Jean-François Clément

Peuvent-elles être un relai pour exporter l’art marocain, le faire connaître sous d’autres cieux ? «Oui et non, répond l’anthropologue. Leur but n’est pas du tout d’exporter l’art marocain, mais les artistes marocains peuvent y rencontrer des créateurs étrangers ayant eux-mêmes leur propre résidence, à Londres ou Berlin par exemple, ou bien des curateurs ou responsables d’institutions et galeries étrangères. Ils ont ainsi la possibilité d’y être invités.» In fine, ces résidences restent donc avant tout des lieux d’échanges et de passerelle artistique entre le Maroc et l’Europe, plutôt que des mannes financières à proprement parler.

L'auteur

Jean-François Clément est chercheur en sciences sociales et spécialiste de l’anthropologie marocaine.
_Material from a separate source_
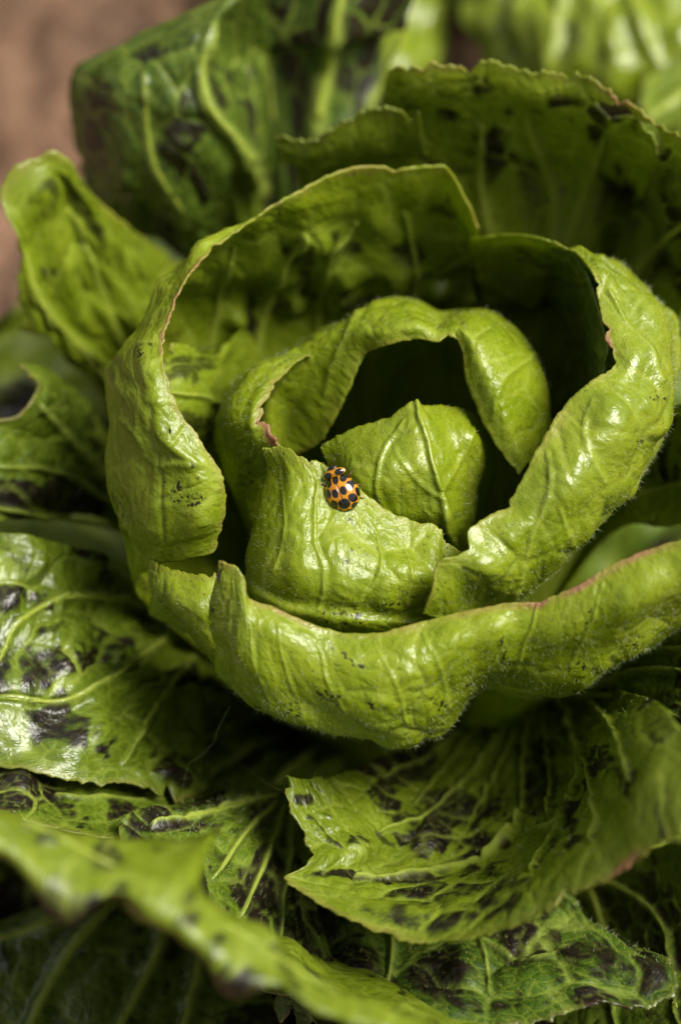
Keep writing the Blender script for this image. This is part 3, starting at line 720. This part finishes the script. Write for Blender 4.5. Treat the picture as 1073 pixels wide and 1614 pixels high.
leaf([
 [(430,1230,-40),(450,1235,-40),(465,1240,-41),(480,1245,-41),(500,1245,-42),(520,1240,-42)],
 [(330,1262,-14),(360,1275,-12),(390,1285,-13),(420,1295,-15),(445,1300,-18),(475,1300,-22)],
 [(220,1275,-4),(280,1320,-1),(330,1370,0),(390,1410,-2),(450,1420,-6),(500,1420,-10)],
 [(180,1300,0),(230,1400,6),(300,1480,8),(380,1540,8),(460,1570,6),(540,1560,2)],
], 23, 170, 100, (230, 270), dark=0.6, tone=0.8, speck=0.50, pucker=0.4, hairs=2000,
 veins=[([(440,1250),(350,1275),(240,1300)], 7, 0.9, 1.0), ([(440,1260),(380,1320),(340,1380)], 7, 0.9, 1.0), ([(450,1265),(420,1350),(380,1440)], 7, 0.9, 1.0), ([(460,1270),(450,1380),(440,1500)], 6, 0.7, 0.8)],
 spots=[(270,1300,60,14,1.0),(420,1400,60,50,1.1),(490,1430,40,60,1.1)])
leaf([
 [(297,1350,-30),(311,1358,-30),(321,1368,-30),(332,1383,-30),(345,1378,-30),(355,1374,-30),(361,1382,-30),(367,1385,-30),(373,1386,-30),(378,1388,-30),(388,1398,-30),(397,1409,-30),(415,1408,-30),(432,1418,-30),(462,1427,-30),(492,1437,-30)],
 [(-15,1275,10),(40,1308,10),(80,1348,10),(125,1408,10),(175,1387,10),(216,1373,10),(241,1403,10),(265,1415,10),(287,1421,10),(307,1427,10),(347,1469,10),(385,1513,10),(455,1507,10),(525,1550,10),(645,1585,10),(765,1625,10)],
 [(-40,1320,46.5),(15,1353,46.5),(55,1393,46.5),(100,1453,46.5),(150,1432,46.5),(191,1418,46.5),(216,1448,46.5),(240,1460,46.5),(262,1466,46.5),(282,1472,46.5),(322,1514,46.5),(360,1558,46.5),(430,1552,46.5),(500,1595,46.5),(620,1630,46.5),(740,1670,46.5)],
 [(-45,1295,48),(15,1315,48),(55,1340,48),(110,1370,48),(165,1380,49),(215,1385,48),(258,1400,48),(280,1405,47),(288,1415,47),(298,1432,47),(340,1470,48),(395,1515,48),(450,1540,48),(520,1583,47),(630,1615,46),(750,1655,46)],
 [(-40,1268,46),(20,1282,45),(60,1298,44),(130,1312,42),(190,1318,40),(250,1322,37),(310,1320,33),(347,1300,28),(325,1345,34),(318,1393,38),(362,1433,42),(428,1469,44),(473,1524,44),(540,1569,43),(640,1600,42),(760,1640,42)],
], 24, 220, 90, (230, 280), tone=0.46, dark=0.2, speck=0.25, wave=1.2, pucker=0.4, rimc=0.3,
 spots=[(325,1400,8,30,1.0), (295,1450,22,14,0.9), (90,1420,40,36,1.1), (250,1345,20,12,0.6), (120,1430,50,30,1.1),(370,1545,50,18,1.1),(170,1345,26,24,0.8),(290,1420,14,16,0.9),(340,1330,10,40,0.8)],
 veins=[([(40,1290),(150,1350),(330,1440),(450,1515),(560,1580)], 8, 0.5, 0.25)])
leaf([
 [(180,1380,-42),(210,1400,-40),(250,1410,-40),(300,1410,-42),(350,1410,-44),(400,1400,-46)],
 [(0,1450,-28),(50,1520,-24),(130,1560,-22),(220,1570,-22),(320,1560,-24),(420,1550,-26)],
 [(-80,1500,-20),(-40,1700,-10),(100,1720,-5),(250,1720,-5),(400,1720,-8),(520,1700,-12)],
], 25, 170, 90, (220, 260), dark=0.6, tone=0.85, speck=0.3, pucker=0.6, net=9, sheen=2.4,
 veins=[([(200,1400),(110,1500),(50,1614),(30,1680)], 15, 1.6, 1.0), ([(280,1410),(240,1520),(180,1640)], 15, 1.6, 1.0), ([(340,1410),(310,1540),(280,1660)], 15, 1.6, 1.0), ([(170,1400),(60,1460),(-30,1490)], 15, 1.6, 1.0)])
leaf([
 [(560,1330,-45),(580,1330,-45),(600,1330,-45),(620,1330,-45),(640,1330,-45),(660,1330,-45),(680,1328,-45),(700,1326,-45),(720,1324,-45),(740,1320,-45),(760,1315,-46),(780,1310,-47)],
 [(490,1430,-22),(540,1440,-18),(610,1450,-15),(680,1450,-14),(740,1445,-13),(780,1440,-13),(810,1435,-13),(840,1430,-14),(865,1425,-15),(880,1415,-17),(880,1405,-20),(870,1395,-24)],
 [(450,1520,-10),(520,1540,-4),(610,1550,-1),(700,1550,0),(780,1540,1),(830,1530,1),(870,1520,1),(920,1515,1),(960,1510,1),(980,1495,-1),(970,1480,-5),(940,1460,-10)],
 [(430,1600,-6),(520,1640,4),(640,1640,8),(760,1625,8),(850,1612,8),(900,1595,8),(940,1580,8),(1000,1585,8),(1032,1590,8),(1068,1552,6),(1050,1510,2),(1000,1490,-4)],
], 26, 240, 110, (250, 300), dark=0.62, tone=0.95, speck=0.50, pucker=0.8, wave=0.9, net=7, tooth=1.0, hairs=2000,
 veins=[([(620,1440),(615,1530),(600,1600)], 7, 0.9, 0.8), ([(690,1440),(760,1490),(770,1560)], 6, 0.8, 0.8), ([(760,1480),(830,1510),(900,1490)], 4, 0.6, 0.7), ([(470,1440),(465,1480)], 8, 0.8, 0.8)],
 spots=[(830,1480,60,40,1.1),(560,1540,50,50,1.0),(690,1540,50,50,1.0),(500,1480,40,50,1.0)], bumps=[(565,1545,30,1.6),(730,1540,28,1.5)])
leaf([
 [(950,1330,-40),(950,1380,-36),(930,1430,-34),(900,1480,-34),(850,1520,-36)],
 [(1060,1330,-20),(1050,1430,-14),(1030,1520,-10),(970,1600,-10),(880,1640,-12)],
 [(1140,1330,-4),(1150,1450,0),(1140,1600,4),(1060,1700,6),(900,1720,6)],
], 27, 130, 80, (300, 340), dark=0.8, tone=0.85, speck=0.55, veins=[([(940,1380),(1040,1450),(1070,1614)], 7, 0.9, 0.8), ([(930,1400),(960,1500),(970,1620)], 7, 0.9, 0.8)])

# ---- stalk all these leaves grow from
def stalk():
    c = to_world(BASE); g = np.array([c[0], c[1], -0.02])
    V, F = tube([g, g * 0.5 + c * 0.5, c, c + [0, 0, 0.006]], [0.011, 0.012, 0.010, 0.004], 20)
    new_mesh('stalk', V, F, LEAF, lettuce, V[:, :2] * 1e3, {'tone': 0.1, 'vein': 0.8, 'patch': 0.0, 'rim': 0.0, 'sheen': 0.8})
stalk()

# ------------------------------------------------------------------ free standing leaves (outer rosette, neighbours)
def blade(c, az, L, Wd, rise, droop, cup, nu=60, nv=60):
    """one leaf from c outwards at azimuth az, L metres long"""
    v = np.linspace(0, 1, nv)[:, None]; u = np.linspace(-1, 1, nu)[None]
    r = L * (v - 0.12 * v ** 3)
    w = Wd * (0.16 + 0.84 * np.sin(np.clip(v, 0, 1) ** 0.8 * math.pi * 0.62)) * np.sqrt(np.clip(1 - np.clip((v - 0.72) / 0.30, 0, 1) ** 2, 0.02, 1))
    z = rise * v - droop * v ** 2.4 + cup * Wd * (u ** 2) * np.sin(v * math.pi * 0.8)
    z = z + 0.004 * np.sin(u * 5 + az * 3 + v * 7) * np.abs(u) * v
    x, y = r + 0 * u, w * u
    ca, sa = math.cos(az), math.sin(az)
    return np.stack([c[0] + ca * x - sa * y, c[1] + sa * x + ca * y, c[2] + z + 0 * x], -1)

def rosette(parent, c, n, L, seed, tone, rise0, rise1, droop, speck=0.25, dark=0.4, nu=60, nv=60, az0=0.0, arc=2 * math.pi, ruffle=1.2, sheen=1.3):
    rng = np.random.default_rng(seed)
    for k in range(n):
        f = k / max(n - 1, 1)
        az = az0 + arc * ((k * 0.381966) % 1) + rng.uniform(-0.2, 0.2)
        l = L * rng.uniform(0.85, 1.1) * (1 - 0.35 * f)
        W = blade(c, az, l, l * rng.uniform(0.32, 0.42), rise0 + (rise1 - rise0) * f, droop * (1 - 0.6 * f), rng.uniform(0.1, 0.5), nu, nv)
        mid = [tuple(to_px(W[i, nu // 2])[:2]) for i in (2, nv // 3, 2 * nv // 3, nv - 4)]
        vn = [(mid, 9, 0.8, 0.85)]
        for i0 in (nv // 6, nv // 3, nv // 2):
            for sd in (-1, 1):
                j = [tuple(to_px(W[min(i0 + q * nv // 10, nv - 2), nu // 2 + int(sd * q * nu * 0.14)])[:2]) for q in (0, 1, 2, 3)]
                vn.append((j, 5, 0.5, 0.7))
        make_leaf(parent, W, seed * 40 + k + 60, tone=tone + 0.3 * rng.uniform(-1, 1), speck=speck, dark=dark, pucker=1.0, wave=ruffle, sheen=sheen, net=8, tooth=1.0, veins=vn, flip=1)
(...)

Il a enseigné à la Faculté des Lettres de Rabat (1966-1969), puis à Nancy, au lycée Henri-Poincaré, à l’école d’architecture, au Centre européen universitaire et à l’Institut commercial (ICN).
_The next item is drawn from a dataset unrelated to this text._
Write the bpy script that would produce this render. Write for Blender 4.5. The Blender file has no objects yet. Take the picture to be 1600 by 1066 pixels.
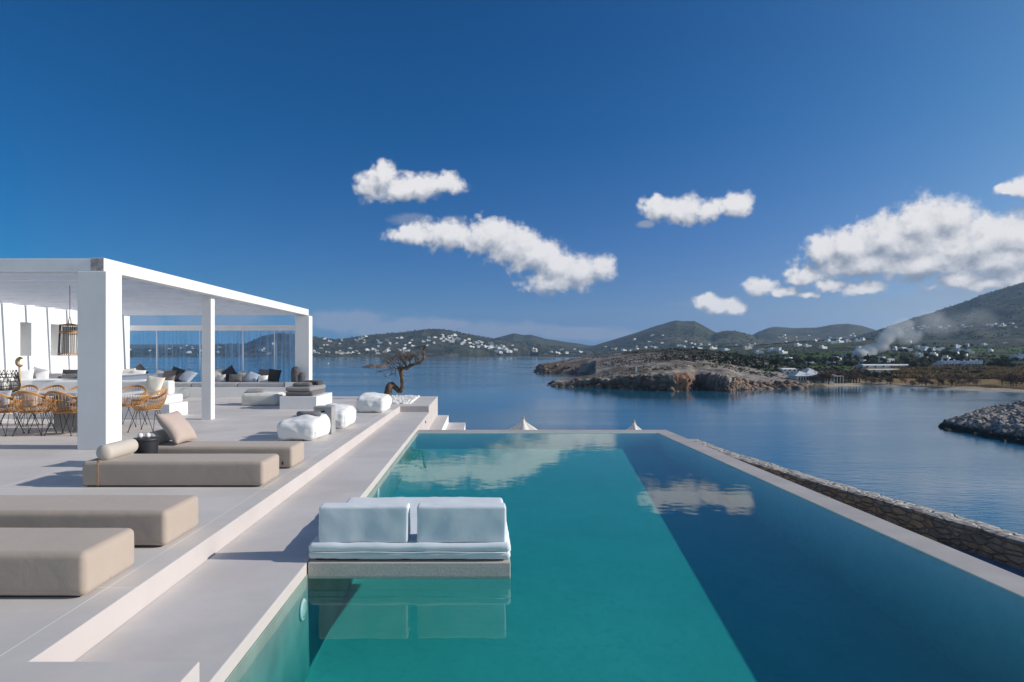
import bpy, bmesh, math, random
import numpy as np
from mathutils import Vector, Matrix, noise as mnoise
R = math.radians
F, VX, VY = 1030.0, 747.0, 550.5          # focal length and vanishing point measured on the photograph
H_SEA = 12.0
SEA_Z = 1.5 - H_SEA
sc = bpy.context.scene
C = sc.collection

# ------------------------------------------------------------------ camera
cam_d = bpy.data.cameras.new('camera'); cam = bpy.data.objects.new('camera', cam_d); C.objects.link(cam)
cam_d.sensor_width = 36; cam_d.lens = F / 1600 * 36
cam_d.shift_x = (800 - VX) / 1600; cam_d.shift_y = (VY - 533) / 1600
cam_d.clip_start = 0.05; cam_d.clip_end = 30000
cam.location = (0, 0, 1.5); cam.rotation_euler = (R(90), 0, 0)
sc.camera = cam

# ------------------------------------------------------------------ light
SUN_EL, SUN_AZ = R(24.5), R(-2.0)          # azimuth measured from +X
sun_d = bpy.data.lights.new('sun', 'SUN'); sun = bpy.data.objects.new('sun', sun_d); C.objects.link(sun)
sun_d.energy = 4.7; sun_d.angle = R(0.5); sun_d.color = (1.0, 0.93, 0.84)
sdir = Vector((math.cos(SUN_EL) * math.cos(SUN_AZ), math.cos(SUN_EL) * math.sin(SUN_AZ), math.sin(SUN_EL)))
sun.rotation_euler = sdir.to_track_quat('Z', 'Y').to_euler()
sc.view_settings.view_transform = 'Standard'; sc.view_settings.look = 'None'
sc.view_settings.exposure = 0.0; sc.view_settings.gamma = 1.0
sc.render.engine = 'CYCLES'
sc.cycles.max_bounces = 8; sc.cycles.transparent_max_bounces = 16; sc.cycles.volume_bounces = 2
sc.cycles.use_denoising = True
sc.cycles.volume_max_steps = 128

class NT:
    """small node-building helper"""
    def __init__(s, tree): s.t = tree; s.n = tree.nodes; s.l = tree.links
    def node(s, typ, **kw):
        nd = s.n.new(typ)
        for k, v in kw.items():
            if k == 'ins':
                for kk, vv in v.items():
                    sk = nd.inputs[kk]
                    if hasattr(vv, 'is_output') or isinstance(vv, bpy.types.NodeSocket): s.l.new(vv, sk)
                    else: sk.default_value = vv
            else: setattr(nd, k, v)
        return nd
    def math(s, op, a, b=None, c=None, clamp=False):
        nd = s.n.new('ShaderNodeMath'); nd.operation = op; nd.use_clamp = clamp
        for i, v in enumerate((a, b, c)):
            if v is None: continue
            if isinstance(v, bpy.types.NodeSocket): s.l.new(v, nd.inputs[i])
            else: nd.inputs[i].default_value = v
        return nd.outputs[0]
    def vmath(s, op, a, b=None, c=None):
        nd = s.n.new('ShaderNodeVectorMath'); nd.operation = op
        for i, v in enumerate((a, b, c)):
            if v is None: continue
            if isinstance(v, bpy.types.NodeSocket): s.l.new(v, nd.inputs[i])
            else: nd.inputs[i].default_value = v
        return nd.outputs['Value'] if op in ('LENGTH', 'DOT_PRODUCT', 'DISTANCE') else nd.outputs[0]
    def mix(s, f, a, b, blend='MIX'):
        nd = s.n.new('ShaderNodeMix'); nd.data_type = 'RGBA'; nd.blend_type = blend; nd.clamp_factor = True
        for sk, v in ((nd.inputs[0], f), (nd.inputs[6], a), (nd.inputs[7], b)):
            if isinstance(v, bpy.types.NodeSocket): s.l.new(v, sk)
            else: sk.default_value = (*v, 1) if isinstance(v, tuple) and len(v) == 3 else v
        return nd.outputs[2]
    def maprange(s, v, a, b, c=0.0, d=1.0, interp='SMOOTHSTEP'):
        nd = s.n.new('ShaderNodeMapRange'); nd.interpolation_type = interp
        s.l.new(v, nd.inputs[0])
        for i, x in enumerate((a, b, c, d)): nd.inputs[i + 1].default_value = x
        return nd.outputs[0]
    def noise(s, vec, scale, detail=4, rough=.55, dist=0.0):
        nd = s.n.new('ShaderNodeTexNoise')
        if vec is not None: s.l.new(vec, nd.inputs['Vector'])
        nd.inputs['Scale'].default_value = scale; nd.inputs['Detail'].default_value = detail
        nd.inputs['Roughness'].default_value = rough; nd.inputs['Distortion'].default_value = dist
        return nd

# ------------------------------------------------------------------ sky with clouds
def ae(px, py):
    az = math.atan2(px - VX, F); el = math.atan2((VY - py) * math.cos(az), F)
    return az, el
CLOUDS = [  # photo-measured ellipses (centre x, y, radius x, y)
 (582,290,31,21),(600,277,24,22),(628,292,42,20),(660,291,35,20),(697,288,30,17),(625,302,40,12),
 (645,366,40,17),(700,368,55,24),(760,370,60,28),(800,384,52,30),(838,402,48,28),(872,418,45,26),(905,425,40,26),(938,420,26,22),(862,441,48,18),
 (1035,325,30,20),(1070,328,36,20),(1102,331,26,16),(1147,322,28,20),
 (1105,471,22,14),(1130,476,32,14),(1150,482,18,10),
 (1290,393,36,24),(1330,388,46,30),(1385,368,56,40),(1440,352,64,44),(1482,340,50,32),(1540,378,60,42),(1600,370,64,42),(1650,360,70,50),
 (1360,410,110,24),(1340,386,70,32),(1420,384,90,38),(1500,384,80,38),(1460,410,130,28),(1570,405,110,30),
 (1188,450,29,15),(1228,457,22,9),(1258,430,30,15),(1262,461,17,7),(1345,450,42,12),(1300,445,26,9),(1500,436,52,15),(1592,432,60,22),(1550,440,50,14),
 (1580,297,34,12),(1604,290,30,18),(1720,300,80,30)]
FAINT = [(640,345,44,12,.5),(710,346,34,10,.5),(1008,350,18,8,.8),(1100,474,60,8,.25),
 (545,502,95,22,.62),(620,512,110,20,.62),(700,508,60,16,.65),(780,518,130,20,.55),(900,520,110,15,.55),(960,524,60,12,.5),(330,500,120,16,.45),(215,500,70,22,.6),(1520,455,120,18,.45),(1420,475,160,14,.25)]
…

Au Maroc, il a collaboré à divers projets du ministère de la Culture, notamment le Musée Mohammed VI de Rabat et l’Institut national supérieur de la musique et des arts chorégraphiques (INSMAC). Il a également travaillé en tant qu’expert de l’Unesco en prenant la direction de plusieurs rapports collectifs sur la musique, le chant et la danse au Maroc.

La revue

Culture et Musées est une revue trimestrielle qui publie des travaux de recherche sur les publics, les institutions et les médiations de la culture. Elle est considérée comme l’héritière de la revue Publics et Musées, première revue scientifique de muséologie en français.